# What you are asked to do
Give only the number of lines that contain the word "Blender".

# Supplied entries
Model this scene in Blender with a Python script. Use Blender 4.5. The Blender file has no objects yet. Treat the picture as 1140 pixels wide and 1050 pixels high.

---

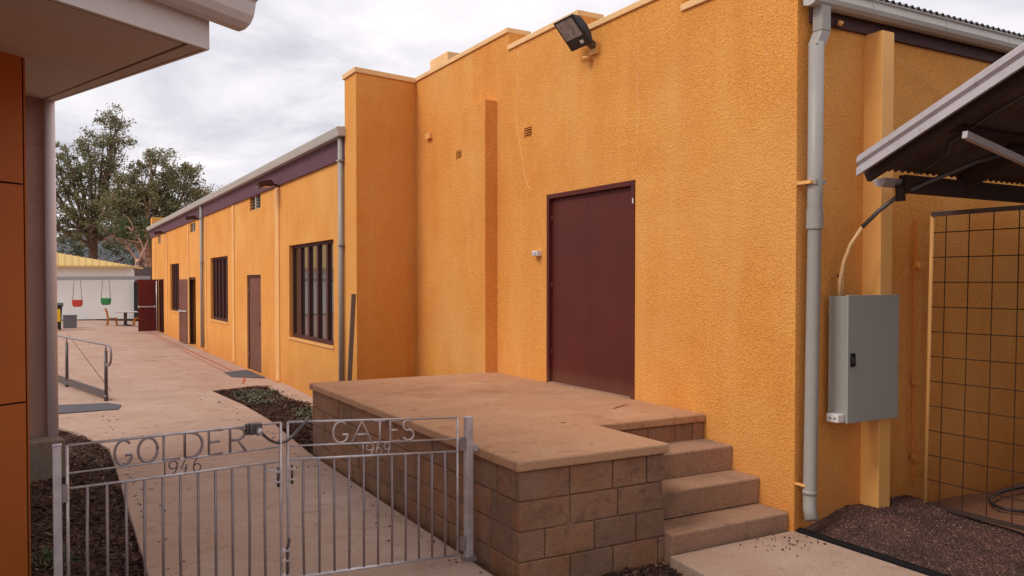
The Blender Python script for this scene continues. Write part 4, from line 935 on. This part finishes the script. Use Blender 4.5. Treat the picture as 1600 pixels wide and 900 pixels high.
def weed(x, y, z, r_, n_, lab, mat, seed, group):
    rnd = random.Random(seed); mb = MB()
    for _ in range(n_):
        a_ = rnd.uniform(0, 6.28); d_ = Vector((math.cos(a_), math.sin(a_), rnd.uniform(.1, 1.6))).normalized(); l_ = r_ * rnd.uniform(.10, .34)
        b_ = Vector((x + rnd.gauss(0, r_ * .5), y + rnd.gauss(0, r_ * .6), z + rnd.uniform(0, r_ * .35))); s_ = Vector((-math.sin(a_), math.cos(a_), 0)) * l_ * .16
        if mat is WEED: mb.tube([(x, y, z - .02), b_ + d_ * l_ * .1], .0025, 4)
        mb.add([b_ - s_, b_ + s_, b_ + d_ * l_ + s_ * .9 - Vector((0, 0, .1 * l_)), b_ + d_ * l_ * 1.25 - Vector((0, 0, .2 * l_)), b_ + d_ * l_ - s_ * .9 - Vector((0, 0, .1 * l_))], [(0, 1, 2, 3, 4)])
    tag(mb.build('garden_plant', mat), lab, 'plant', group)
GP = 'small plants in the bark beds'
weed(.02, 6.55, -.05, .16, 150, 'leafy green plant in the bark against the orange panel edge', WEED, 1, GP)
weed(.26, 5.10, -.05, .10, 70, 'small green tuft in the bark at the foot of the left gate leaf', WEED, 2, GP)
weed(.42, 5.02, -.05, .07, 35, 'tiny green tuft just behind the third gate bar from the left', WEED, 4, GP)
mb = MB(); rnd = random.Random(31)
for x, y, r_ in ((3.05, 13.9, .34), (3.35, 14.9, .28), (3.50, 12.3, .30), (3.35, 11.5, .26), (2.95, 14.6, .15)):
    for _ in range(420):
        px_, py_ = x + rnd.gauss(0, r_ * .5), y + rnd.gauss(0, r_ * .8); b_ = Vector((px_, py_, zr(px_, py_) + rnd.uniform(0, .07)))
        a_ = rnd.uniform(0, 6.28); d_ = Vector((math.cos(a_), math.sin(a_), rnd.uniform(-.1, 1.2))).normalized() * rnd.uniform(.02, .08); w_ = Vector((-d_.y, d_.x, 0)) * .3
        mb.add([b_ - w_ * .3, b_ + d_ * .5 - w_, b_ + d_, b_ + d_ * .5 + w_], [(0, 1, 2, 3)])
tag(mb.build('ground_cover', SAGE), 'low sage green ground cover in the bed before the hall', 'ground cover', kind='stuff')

# Exercise output
2